> _DIRECTION_
Report, as a bare number, how many lines of the material below contain the word "pixels".

>> Start

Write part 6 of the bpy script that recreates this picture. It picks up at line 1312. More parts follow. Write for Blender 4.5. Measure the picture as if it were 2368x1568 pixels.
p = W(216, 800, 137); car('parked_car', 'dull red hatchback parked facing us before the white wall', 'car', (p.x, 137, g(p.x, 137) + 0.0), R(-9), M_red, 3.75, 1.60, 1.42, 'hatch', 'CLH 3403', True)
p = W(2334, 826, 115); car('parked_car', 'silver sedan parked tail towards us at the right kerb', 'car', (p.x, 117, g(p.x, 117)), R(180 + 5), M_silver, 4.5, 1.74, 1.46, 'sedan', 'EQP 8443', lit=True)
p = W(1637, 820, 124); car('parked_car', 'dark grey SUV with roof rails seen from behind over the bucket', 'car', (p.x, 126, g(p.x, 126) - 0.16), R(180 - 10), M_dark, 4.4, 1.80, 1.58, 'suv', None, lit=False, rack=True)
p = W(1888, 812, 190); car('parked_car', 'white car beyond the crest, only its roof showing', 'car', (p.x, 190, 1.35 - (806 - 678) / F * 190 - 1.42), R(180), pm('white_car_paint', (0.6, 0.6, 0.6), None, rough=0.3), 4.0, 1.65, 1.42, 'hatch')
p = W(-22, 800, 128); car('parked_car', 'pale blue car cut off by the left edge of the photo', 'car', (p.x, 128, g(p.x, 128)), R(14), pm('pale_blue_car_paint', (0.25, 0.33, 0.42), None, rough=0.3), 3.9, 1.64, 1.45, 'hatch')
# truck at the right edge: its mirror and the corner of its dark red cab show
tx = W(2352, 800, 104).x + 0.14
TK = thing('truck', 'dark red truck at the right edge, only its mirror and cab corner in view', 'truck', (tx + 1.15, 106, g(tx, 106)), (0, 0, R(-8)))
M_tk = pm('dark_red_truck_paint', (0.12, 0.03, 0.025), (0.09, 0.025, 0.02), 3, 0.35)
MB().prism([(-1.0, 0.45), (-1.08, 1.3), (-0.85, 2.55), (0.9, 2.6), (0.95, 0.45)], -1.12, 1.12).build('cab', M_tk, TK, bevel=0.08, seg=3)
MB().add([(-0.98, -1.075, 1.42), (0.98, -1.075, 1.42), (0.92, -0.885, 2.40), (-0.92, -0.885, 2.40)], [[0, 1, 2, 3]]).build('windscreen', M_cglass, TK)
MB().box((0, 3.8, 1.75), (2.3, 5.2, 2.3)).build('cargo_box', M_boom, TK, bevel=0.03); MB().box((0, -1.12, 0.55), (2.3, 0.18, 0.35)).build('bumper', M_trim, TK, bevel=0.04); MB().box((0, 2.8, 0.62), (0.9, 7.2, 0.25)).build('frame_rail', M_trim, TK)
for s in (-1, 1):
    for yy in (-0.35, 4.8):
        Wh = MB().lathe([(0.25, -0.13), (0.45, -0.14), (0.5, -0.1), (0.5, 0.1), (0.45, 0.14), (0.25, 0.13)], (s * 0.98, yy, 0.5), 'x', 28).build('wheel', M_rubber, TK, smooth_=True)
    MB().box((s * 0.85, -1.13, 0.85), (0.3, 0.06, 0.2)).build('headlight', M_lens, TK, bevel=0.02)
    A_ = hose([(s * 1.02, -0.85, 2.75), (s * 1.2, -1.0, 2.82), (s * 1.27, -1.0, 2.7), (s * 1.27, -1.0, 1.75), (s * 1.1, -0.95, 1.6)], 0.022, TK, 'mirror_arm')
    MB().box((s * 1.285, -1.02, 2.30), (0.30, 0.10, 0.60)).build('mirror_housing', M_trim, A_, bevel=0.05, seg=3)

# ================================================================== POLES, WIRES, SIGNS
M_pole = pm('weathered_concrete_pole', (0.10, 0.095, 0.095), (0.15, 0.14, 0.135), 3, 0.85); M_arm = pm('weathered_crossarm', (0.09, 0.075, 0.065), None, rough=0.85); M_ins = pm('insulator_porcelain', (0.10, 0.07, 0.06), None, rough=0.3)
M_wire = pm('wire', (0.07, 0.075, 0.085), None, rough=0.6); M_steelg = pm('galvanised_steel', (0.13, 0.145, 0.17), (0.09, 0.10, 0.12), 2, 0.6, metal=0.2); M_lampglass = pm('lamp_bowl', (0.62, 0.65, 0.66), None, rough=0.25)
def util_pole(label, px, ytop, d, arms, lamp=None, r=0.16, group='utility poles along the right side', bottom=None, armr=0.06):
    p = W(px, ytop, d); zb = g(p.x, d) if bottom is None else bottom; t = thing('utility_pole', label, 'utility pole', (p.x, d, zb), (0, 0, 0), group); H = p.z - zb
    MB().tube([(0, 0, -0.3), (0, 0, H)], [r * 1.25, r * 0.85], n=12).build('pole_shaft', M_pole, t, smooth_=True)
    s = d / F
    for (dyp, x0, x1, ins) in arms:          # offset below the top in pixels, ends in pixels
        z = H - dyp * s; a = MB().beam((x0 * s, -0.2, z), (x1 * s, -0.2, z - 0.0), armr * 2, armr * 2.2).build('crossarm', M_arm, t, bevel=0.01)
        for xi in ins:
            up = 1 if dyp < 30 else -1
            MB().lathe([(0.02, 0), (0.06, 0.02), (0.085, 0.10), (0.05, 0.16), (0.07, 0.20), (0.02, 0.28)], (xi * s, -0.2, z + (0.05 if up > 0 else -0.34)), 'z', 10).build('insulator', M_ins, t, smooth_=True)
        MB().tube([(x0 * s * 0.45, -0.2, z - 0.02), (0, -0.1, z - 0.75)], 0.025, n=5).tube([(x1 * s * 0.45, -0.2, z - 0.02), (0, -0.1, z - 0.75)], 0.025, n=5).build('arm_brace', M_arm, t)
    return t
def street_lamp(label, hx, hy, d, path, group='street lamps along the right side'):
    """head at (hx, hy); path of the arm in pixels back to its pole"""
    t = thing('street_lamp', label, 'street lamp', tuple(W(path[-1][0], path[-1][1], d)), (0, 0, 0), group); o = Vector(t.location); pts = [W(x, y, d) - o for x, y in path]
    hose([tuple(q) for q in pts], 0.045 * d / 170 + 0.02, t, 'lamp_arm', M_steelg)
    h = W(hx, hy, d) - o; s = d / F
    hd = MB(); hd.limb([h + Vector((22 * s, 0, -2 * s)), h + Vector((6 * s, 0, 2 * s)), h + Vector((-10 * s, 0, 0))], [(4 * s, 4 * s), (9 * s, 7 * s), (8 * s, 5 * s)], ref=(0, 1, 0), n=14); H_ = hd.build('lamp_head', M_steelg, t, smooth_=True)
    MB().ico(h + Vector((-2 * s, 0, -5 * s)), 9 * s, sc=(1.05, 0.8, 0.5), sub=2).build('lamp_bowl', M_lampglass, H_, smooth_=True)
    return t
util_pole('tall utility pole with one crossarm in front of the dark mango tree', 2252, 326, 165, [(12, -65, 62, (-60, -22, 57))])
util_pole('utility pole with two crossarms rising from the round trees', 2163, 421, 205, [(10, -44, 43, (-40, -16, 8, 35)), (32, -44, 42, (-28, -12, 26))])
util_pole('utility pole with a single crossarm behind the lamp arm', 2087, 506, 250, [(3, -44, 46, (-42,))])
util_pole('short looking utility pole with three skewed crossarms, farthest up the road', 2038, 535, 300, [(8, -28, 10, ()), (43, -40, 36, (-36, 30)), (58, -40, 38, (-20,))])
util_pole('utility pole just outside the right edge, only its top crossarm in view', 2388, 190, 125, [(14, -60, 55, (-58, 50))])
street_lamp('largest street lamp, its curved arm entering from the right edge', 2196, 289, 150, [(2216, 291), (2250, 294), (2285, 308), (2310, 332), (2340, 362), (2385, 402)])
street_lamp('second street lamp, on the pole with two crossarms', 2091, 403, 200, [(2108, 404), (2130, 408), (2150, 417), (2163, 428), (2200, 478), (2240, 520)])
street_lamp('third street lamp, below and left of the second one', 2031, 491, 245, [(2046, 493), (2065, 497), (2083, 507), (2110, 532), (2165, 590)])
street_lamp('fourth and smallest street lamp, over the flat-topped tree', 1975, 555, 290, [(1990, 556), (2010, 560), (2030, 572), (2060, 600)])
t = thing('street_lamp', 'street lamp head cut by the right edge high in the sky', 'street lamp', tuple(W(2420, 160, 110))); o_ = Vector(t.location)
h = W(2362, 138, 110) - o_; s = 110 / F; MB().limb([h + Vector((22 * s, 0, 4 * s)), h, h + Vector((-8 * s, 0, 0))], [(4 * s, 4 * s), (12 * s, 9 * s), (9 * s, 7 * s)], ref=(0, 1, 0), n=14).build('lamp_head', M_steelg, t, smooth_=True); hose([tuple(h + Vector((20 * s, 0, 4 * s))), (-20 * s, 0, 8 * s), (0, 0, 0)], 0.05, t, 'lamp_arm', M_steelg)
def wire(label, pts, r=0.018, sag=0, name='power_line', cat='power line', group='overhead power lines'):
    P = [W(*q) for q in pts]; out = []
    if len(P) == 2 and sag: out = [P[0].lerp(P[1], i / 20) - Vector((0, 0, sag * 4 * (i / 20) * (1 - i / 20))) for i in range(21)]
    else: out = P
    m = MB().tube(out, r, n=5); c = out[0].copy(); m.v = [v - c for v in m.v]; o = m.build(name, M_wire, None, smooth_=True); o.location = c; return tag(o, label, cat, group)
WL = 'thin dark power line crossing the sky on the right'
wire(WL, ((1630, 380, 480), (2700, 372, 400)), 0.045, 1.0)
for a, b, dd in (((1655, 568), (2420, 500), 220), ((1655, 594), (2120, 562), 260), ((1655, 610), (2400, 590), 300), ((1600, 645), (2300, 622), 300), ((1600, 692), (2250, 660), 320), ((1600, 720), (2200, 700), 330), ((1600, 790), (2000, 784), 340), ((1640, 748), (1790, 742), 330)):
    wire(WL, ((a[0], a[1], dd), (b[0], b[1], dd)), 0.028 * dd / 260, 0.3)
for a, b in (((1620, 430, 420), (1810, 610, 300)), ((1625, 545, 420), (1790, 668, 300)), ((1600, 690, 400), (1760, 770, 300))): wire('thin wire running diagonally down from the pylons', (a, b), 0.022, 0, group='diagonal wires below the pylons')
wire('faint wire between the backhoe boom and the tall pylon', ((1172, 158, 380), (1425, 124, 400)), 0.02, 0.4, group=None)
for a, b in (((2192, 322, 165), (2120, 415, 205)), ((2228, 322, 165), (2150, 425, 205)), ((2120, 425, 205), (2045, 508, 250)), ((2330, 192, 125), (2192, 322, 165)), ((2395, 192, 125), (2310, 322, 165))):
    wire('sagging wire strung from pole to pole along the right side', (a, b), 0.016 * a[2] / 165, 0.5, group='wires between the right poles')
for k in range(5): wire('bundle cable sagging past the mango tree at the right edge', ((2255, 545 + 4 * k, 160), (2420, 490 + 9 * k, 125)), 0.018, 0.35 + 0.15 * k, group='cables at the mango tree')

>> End

> _EXERCISE RESPONSE_
3